By allowing ads to appear on this site, you support the local businesses who, in turn, support great journalism.
Planners OK east Ceres project 4-1
• Whitmore Ranch next off to City Council, LAFCO
Whitmore Ranch Annexation area is being proposed by the Alvernaz family to bring 100 acres east of Moore Road and south of Whitmore Avenue (shaded in pink) into the Ceres city limits.

In a 4-1 vote, the Ceres Planning Commission gave its blessing on Monday to a new phase of development – 94 acres on the east side of Ceres.

All the commissioners but Couper Condit liked the Whitmore Ranch Specific Plan and recommended that the Ceres City Council go along with the pre-zoning and annexation so that as many as 441 new dwelling units can be built south of Whitmore Avenue east of Moore Road and west of La Rosa Elementary School.

The council will review the project application on Monday, Nov. 13.

Condit expressed concerns about adding further stress on police and fire services and noted that new housing should be directed to the 960-acre West Landing Specific Plan. The newly annexed area in west Ceres includes 320 acres of already developed county facilities, leaving a balance of 640 acres for development potential – 200 acres for commercial and a business park and about 440 acres for residential housing. So far no developments have been proposed for West Landing.

Despite Condit’s concerns, subdivisions created by the annexation would be subject to a Community Facilities District to help pay for police, fire and park services. Commissioners Gary del Nero, Bob Kachel, David Johnson and Chairperson Laurie Smith were supportive of the project.

Monday’s vote mirrored the October 2016 the Planning Commission vote of 4-1 to send the 97-acre annexation on the east side to the council. The council reviewed the project two years ago and sent back to the drawing board for revisions. During that vote Councilwoman Linda Ryno voted no, saying how stretched police, fire and code enforcement services were already. Mayor Chris Vierra wanted to include more curvilinear streets and larger lots. He called for a refinement through a subcommittee of councilmembers to work with the developer.

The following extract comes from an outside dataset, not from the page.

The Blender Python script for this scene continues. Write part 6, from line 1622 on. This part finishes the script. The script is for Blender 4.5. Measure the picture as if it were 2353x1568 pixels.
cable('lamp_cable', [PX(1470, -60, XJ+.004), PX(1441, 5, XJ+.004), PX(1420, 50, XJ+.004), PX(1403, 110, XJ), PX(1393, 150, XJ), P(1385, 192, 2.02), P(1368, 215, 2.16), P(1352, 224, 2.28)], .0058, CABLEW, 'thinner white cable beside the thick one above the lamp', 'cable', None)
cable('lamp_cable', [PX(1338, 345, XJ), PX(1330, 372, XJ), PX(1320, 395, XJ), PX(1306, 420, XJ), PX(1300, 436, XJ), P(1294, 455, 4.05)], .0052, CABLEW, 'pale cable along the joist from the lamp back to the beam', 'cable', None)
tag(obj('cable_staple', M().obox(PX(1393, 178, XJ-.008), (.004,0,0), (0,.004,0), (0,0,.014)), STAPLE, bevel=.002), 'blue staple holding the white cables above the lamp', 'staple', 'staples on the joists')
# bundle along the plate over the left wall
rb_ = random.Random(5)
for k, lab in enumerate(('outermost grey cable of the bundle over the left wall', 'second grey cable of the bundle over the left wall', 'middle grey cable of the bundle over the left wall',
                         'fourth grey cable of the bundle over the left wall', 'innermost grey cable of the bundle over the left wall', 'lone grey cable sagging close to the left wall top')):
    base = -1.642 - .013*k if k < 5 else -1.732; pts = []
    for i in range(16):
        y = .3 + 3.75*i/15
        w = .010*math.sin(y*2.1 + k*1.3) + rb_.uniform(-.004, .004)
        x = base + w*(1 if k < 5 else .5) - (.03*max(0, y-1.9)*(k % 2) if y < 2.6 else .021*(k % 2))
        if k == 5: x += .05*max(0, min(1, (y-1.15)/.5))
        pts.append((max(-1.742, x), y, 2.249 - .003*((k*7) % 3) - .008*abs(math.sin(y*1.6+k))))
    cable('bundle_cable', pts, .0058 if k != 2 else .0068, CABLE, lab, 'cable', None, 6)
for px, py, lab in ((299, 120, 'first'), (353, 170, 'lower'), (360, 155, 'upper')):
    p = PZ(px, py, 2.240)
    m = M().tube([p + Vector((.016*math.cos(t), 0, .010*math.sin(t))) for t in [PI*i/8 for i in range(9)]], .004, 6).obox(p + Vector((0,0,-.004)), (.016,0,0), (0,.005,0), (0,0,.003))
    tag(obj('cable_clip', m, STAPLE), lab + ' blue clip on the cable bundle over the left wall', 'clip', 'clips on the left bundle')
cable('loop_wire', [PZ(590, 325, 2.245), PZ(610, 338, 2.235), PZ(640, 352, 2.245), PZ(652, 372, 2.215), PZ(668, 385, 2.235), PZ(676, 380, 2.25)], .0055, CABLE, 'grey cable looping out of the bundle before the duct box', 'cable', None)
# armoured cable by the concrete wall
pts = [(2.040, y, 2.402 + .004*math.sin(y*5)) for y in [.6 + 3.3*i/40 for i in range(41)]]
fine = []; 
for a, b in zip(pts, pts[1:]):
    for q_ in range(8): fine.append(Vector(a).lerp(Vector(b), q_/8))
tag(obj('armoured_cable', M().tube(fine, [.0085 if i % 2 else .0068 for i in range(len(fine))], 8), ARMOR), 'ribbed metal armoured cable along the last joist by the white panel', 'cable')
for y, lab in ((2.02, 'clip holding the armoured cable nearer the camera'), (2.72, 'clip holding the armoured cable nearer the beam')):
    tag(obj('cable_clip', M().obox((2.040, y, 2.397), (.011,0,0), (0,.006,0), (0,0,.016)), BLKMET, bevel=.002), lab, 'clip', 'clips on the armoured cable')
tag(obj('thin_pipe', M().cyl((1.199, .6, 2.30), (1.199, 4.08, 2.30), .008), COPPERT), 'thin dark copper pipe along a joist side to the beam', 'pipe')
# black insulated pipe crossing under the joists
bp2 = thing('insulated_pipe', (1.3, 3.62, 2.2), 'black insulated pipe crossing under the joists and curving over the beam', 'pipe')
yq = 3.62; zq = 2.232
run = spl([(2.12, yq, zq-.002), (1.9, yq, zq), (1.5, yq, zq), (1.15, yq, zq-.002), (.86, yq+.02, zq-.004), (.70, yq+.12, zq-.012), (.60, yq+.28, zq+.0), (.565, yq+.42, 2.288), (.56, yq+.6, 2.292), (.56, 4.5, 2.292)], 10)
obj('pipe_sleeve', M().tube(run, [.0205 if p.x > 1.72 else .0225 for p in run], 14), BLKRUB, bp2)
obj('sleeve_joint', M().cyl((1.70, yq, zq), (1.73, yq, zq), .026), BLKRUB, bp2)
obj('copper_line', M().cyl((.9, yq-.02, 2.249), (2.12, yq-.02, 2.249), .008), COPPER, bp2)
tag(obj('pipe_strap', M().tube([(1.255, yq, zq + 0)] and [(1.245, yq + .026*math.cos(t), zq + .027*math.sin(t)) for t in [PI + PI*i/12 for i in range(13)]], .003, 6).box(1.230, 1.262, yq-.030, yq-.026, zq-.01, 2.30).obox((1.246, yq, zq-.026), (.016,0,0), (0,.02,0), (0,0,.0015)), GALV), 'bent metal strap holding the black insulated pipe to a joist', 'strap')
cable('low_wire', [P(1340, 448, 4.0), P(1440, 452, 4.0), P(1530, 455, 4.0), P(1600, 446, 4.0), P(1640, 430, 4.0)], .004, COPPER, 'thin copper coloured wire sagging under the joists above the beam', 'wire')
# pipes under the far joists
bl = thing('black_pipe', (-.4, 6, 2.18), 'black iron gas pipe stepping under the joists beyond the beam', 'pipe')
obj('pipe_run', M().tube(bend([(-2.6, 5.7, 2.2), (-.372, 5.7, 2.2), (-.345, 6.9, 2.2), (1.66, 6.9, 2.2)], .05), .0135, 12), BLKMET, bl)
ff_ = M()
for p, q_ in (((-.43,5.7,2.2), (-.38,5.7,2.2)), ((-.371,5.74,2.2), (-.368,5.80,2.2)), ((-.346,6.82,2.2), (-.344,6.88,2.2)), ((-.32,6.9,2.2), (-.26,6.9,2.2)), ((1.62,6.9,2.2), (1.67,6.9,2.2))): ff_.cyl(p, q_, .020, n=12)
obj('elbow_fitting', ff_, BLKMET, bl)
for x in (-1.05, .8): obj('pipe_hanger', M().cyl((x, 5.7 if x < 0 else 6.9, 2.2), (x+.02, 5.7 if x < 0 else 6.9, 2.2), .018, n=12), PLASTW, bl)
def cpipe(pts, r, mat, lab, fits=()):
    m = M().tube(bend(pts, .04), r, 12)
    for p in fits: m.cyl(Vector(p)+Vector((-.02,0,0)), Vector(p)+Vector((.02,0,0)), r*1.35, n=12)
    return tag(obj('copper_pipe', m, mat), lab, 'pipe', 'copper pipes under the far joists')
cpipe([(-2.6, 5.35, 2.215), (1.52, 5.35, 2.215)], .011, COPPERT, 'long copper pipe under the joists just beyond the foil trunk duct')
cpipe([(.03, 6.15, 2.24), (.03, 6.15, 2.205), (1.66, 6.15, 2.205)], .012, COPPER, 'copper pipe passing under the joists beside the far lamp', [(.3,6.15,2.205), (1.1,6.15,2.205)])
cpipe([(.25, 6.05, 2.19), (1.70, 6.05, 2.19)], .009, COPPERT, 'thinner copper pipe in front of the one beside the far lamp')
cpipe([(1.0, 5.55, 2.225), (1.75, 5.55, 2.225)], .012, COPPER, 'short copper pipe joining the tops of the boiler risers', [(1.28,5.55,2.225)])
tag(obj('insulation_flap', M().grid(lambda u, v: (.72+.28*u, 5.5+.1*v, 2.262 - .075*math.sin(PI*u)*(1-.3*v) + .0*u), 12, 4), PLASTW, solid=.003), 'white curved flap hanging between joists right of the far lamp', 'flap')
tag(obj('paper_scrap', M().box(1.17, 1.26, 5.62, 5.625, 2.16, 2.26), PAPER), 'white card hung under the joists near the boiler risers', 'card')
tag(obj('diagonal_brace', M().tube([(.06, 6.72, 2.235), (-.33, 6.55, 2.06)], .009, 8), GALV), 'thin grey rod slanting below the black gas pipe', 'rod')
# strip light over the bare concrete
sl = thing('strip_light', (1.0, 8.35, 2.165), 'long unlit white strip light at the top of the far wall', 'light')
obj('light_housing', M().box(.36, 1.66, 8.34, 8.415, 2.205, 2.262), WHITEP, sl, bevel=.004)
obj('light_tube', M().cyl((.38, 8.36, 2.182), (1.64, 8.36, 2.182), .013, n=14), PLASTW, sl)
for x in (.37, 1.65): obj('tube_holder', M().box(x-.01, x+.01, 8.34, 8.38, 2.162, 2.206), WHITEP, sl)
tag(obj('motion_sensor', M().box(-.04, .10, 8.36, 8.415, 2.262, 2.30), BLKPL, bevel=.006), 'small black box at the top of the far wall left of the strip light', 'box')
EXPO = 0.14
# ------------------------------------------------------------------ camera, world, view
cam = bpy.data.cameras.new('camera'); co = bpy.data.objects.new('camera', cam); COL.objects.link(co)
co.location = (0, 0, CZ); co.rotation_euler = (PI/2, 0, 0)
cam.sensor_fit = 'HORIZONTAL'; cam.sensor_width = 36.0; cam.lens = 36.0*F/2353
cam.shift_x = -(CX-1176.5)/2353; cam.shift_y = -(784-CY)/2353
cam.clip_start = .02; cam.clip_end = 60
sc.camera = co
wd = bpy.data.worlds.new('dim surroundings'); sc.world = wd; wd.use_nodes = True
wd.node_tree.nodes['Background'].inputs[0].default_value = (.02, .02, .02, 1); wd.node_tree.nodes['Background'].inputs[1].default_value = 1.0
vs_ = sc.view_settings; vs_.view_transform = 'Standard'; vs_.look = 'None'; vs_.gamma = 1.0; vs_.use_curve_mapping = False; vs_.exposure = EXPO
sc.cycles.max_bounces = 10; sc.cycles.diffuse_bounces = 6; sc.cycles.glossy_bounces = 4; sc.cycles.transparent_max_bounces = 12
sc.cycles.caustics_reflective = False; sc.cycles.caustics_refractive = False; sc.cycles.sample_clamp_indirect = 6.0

The project includes more curved streets and redesigned a parkland area that goes through the entire project connecting Moore Road all the way to Cesar Chavez Junior High.

“In essence the project is really not that big,” said Tom Westbrook, city of Ceres Director of Community Development. “The annexation, being only 94 acres total and almost 40 of that is La Rosa Elementary and Cesar Chavez Junior High, doesn’t give it a lot of development potential here. It’s pretty small in the scheme of things considering the West Landing Annexation was 10 times bigger.”

Before Steve and Grant Alvernaz of Turlock may develop the land it must be annexed into the city of Ceres by the Stanislaus Local Agency Formation Commission (LAFCO). The panel may review the application in February or March.

The annexation would include both La Rosa Elementary and Cesar Chavez Junior High School as well as take lands presently zoned for agricultural use. The new conceptual plan shows:

• 28 acres used for low-density residential uses or 196 single-family homes with an average lot size of 5,000 square feet;

• 6.6 acres of medium-density residential uses, or 85 dwelling units with an average lot size of 3,000 square feet;

• 6.4 acres of high-density apartment or condo uses that could result in 160 dwelling units;

• 5.2 acres of open space, including a bike and pedestrian corridor leading to the junior high’s western boundary.

Westbrook said the annexation is being initiated and funded by a developer and is within the city’s primary sphere of influence. He commented that the annexation is orderly because at the eastern end sit both schools, of which La Rosa Elementary was built in 2005. Currently the schools sit in county jurisdiction yet the city supplies services to them. The city committed in the future to bring the campuses into the city limits when it originally agreed to supply water and sewer service to them.

Westbrook indicated that the city’s recent upgrade of sewer trunks down Mitchell Road to Service Road were, in part, to accommodate growth on Ceres’ east side.

Patricia Melugin Cousins, whose family has lived on Roeding Road for over a century, voiced her opposition. She feels the project violates many of the guiding principles used to create the new General Plan. Cousins feels that encroaching on farmland is not a way of maintaining Ceres’ agricultural identity.

The project is subject to ag mitigation, which calls for a 1:1 replacement of the lost ag land with permanent set-asides of farm land.